* begin Task input *

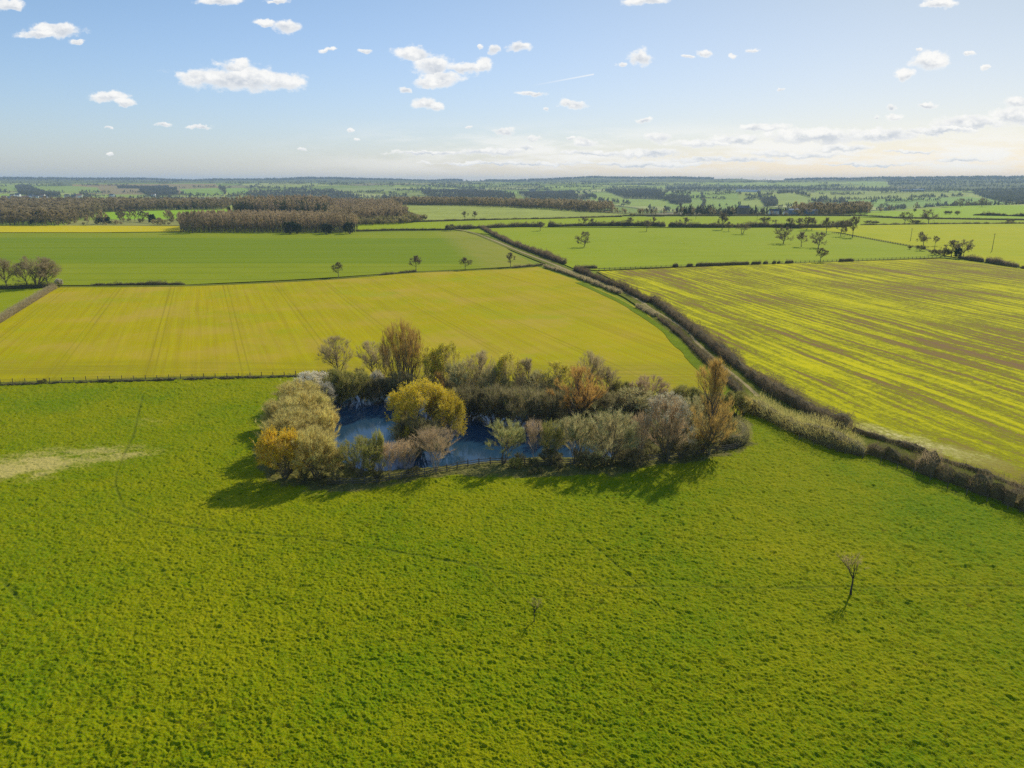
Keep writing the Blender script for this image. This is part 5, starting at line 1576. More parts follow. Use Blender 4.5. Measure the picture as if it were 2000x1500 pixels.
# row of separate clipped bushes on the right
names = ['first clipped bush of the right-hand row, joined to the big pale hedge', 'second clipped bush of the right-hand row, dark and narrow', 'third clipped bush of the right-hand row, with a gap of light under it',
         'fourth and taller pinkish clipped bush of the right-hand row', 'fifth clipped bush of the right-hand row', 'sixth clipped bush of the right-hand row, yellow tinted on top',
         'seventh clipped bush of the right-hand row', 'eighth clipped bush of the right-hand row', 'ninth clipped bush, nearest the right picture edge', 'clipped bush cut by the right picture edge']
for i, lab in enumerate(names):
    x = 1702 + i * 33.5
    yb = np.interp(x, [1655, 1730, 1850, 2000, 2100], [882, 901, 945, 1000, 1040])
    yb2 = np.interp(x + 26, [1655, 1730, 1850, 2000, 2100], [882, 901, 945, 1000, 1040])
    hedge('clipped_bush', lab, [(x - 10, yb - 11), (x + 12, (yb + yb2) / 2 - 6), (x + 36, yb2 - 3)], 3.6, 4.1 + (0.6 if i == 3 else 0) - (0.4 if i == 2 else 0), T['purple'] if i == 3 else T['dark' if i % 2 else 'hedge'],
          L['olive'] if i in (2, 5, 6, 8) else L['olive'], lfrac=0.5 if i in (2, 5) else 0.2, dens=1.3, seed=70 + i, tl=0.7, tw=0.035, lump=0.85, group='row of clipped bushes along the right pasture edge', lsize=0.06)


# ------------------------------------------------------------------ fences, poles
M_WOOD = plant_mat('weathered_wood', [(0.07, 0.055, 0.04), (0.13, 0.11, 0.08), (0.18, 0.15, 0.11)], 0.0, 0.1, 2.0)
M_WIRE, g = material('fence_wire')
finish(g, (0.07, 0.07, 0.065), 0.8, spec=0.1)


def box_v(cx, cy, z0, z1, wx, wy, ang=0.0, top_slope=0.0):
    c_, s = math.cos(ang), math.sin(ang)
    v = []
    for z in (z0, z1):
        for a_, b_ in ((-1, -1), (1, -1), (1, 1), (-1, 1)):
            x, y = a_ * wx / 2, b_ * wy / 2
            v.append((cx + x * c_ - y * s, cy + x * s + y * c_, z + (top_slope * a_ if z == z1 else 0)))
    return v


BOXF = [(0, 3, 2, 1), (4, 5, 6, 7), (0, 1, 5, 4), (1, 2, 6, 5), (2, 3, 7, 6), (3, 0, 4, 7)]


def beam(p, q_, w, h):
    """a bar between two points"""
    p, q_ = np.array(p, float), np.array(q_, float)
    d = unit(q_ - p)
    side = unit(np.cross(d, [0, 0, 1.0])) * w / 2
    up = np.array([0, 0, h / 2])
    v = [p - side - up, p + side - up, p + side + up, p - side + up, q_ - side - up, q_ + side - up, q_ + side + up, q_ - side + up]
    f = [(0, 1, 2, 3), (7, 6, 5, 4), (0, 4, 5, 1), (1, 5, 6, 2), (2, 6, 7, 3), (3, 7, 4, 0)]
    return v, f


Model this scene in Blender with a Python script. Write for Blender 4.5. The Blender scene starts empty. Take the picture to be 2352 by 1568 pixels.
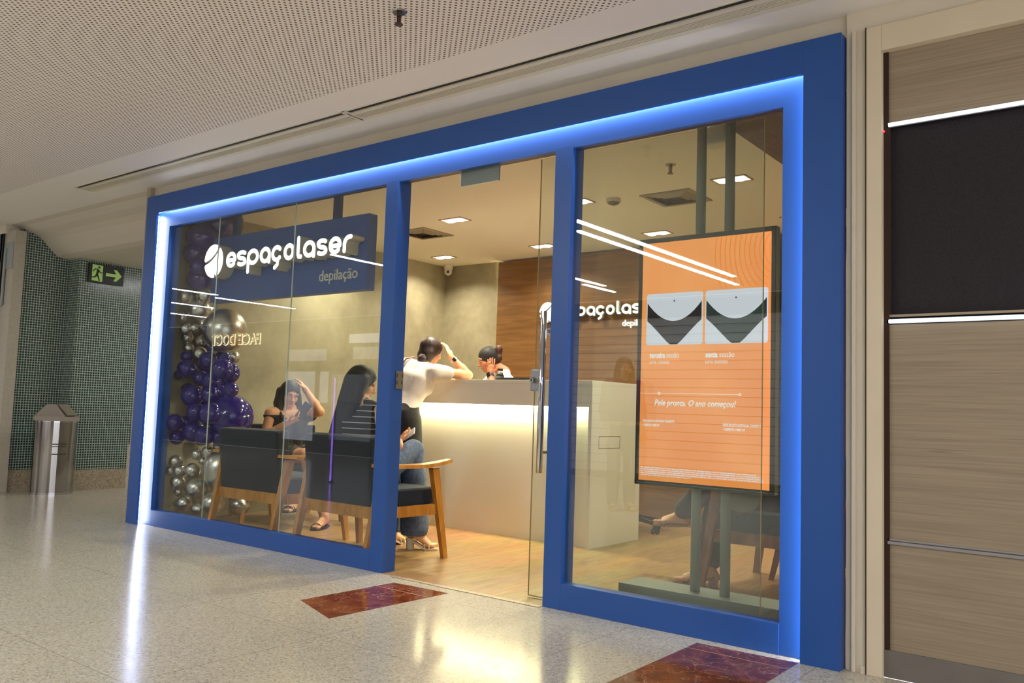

* end Task input *

**Task prompt:** Make an exact copy of every record, pictures excluded.

**Answer to this exercise:**
Keep writing the Blender script for this image. This is part 5, starting at line 1576. More parts follow. Use Blender 4.5. Measure the picture as if it were 2000x1500 pixels.
# row of separate clipped bushes on the right
names = ['first clipped bush of the right-hand row, joined to the big pale hedge', 'second clipped bush of the right-hand row, dark and narrow', 'third clipped bush of the right-hand row, with a gap of light under it',
         'fourth and taller pinkish clipped bush of the right-hand row', 'fifth clipped bush of the right-hand row', 'sixth clipped bush of the right-hand row, yellow tinted on top',
         'seventh clipped bush of the right-hand row', 'eighth clipped bush of the right-hand row', 'ninth clipped bush, nearest the right picture edge', 'clipped bush cut by the right picture edge']
for i, lab in enumerate(names):
    x = 1702 + i * 33.5
    yb = np.interp(x, [1655, 1730, 1850, 2000, 2100], [882, 901, 945, 1000, 1040])
    yb2 = np.interp(x + 26, [1655, 1730, 1850, 2000, 2100], [882, 901, 945, 1000, 1040])
    hedge('clipped_bush', lab, [(x - 10, yb - 11), (x + 12, (yb + yb2) / 2 - 6), (x + 36, yb2 - 3)], 3.6, 4.1 + (0.6 if i == 3 else 0) - (0.4 if i == 2 else 0), T['purple'] if i == 3 else T['dark' if i % 2 else 'hedge'],
          L['olive'] if i in (2, 5, 6, 8) else L['olive'], lfrac=0.5 if i in (2, 5) else 0.2, dens=1.3, seed=70 + i, tl=0.7, tw=0.035, lump=0.85, group='row of clipped bushes along the right pasture edge', lsize=0.06)


# ------------------------------------------------------------------ fences, poles
M_WOOD = plant_mat('weathered_wood', [(0.07, 0.055, 0.04), (0.13, 0.11, 0.08), (0.18, 0.15, 0.11)], 0.0, 0.1, 2.0)
M_WIRE, g = material('fence_wire')
finish(g, (0.07, 0.07, 0.065), 0.8, spec=0.1)


def box_v(cx, cy, z0, z1, wx, wy, ang=0.0, top_slope=0.0):
    c_, s = math.cos(ang), math.sin(ang)
    v = []
    for z in (z0, z1):
        for a_, b_ in ((-1, -1), (1, -1), (1, 1), (-1, 1)):
            x, y = a_ * wx / 2, b_ * wy / 2
            v.append((cx + x * c_ - y * s, cy + x * s + y * c_, z + (top_slope * a_ if z == z1 else 0)))
    return v


BOXF = [(0, 3, 2, 1), (4, 5, 6, 7), (0, 1, 5, 4), (1, 2, 6, 5), (2, 3, 7, 6), (3, 0, 4, 7)]


def beam(p, q_, w, h):
    """a bar between two points"""
    p, q_ = np.array(p, float), np.array(q_, float)
    d = unit(q_ - p)
    side = unit(np.cross(d, [0, 0, 1.0])) * w / 2
    up = np.array([0, 0, h / 2])
    v = [p - side - up, p + side - up, p + side + up, p - side + up, q_ - side - up, q_ + side - up, q_ + side + up, q_ - side + up]
    f = [(0, 1, 2, 3), (7, 6, 5, 4), (0, 4, 5, 1), (1, 5, 6, 2), (2, 6, 7, 3), (3, 7, 4, 0)]
    return v, f


Model this scene in Blender with a Python script. Write for Blender 4.5. The Blender scene starts empty. Take the picture to be 2352 by 1568 pixels.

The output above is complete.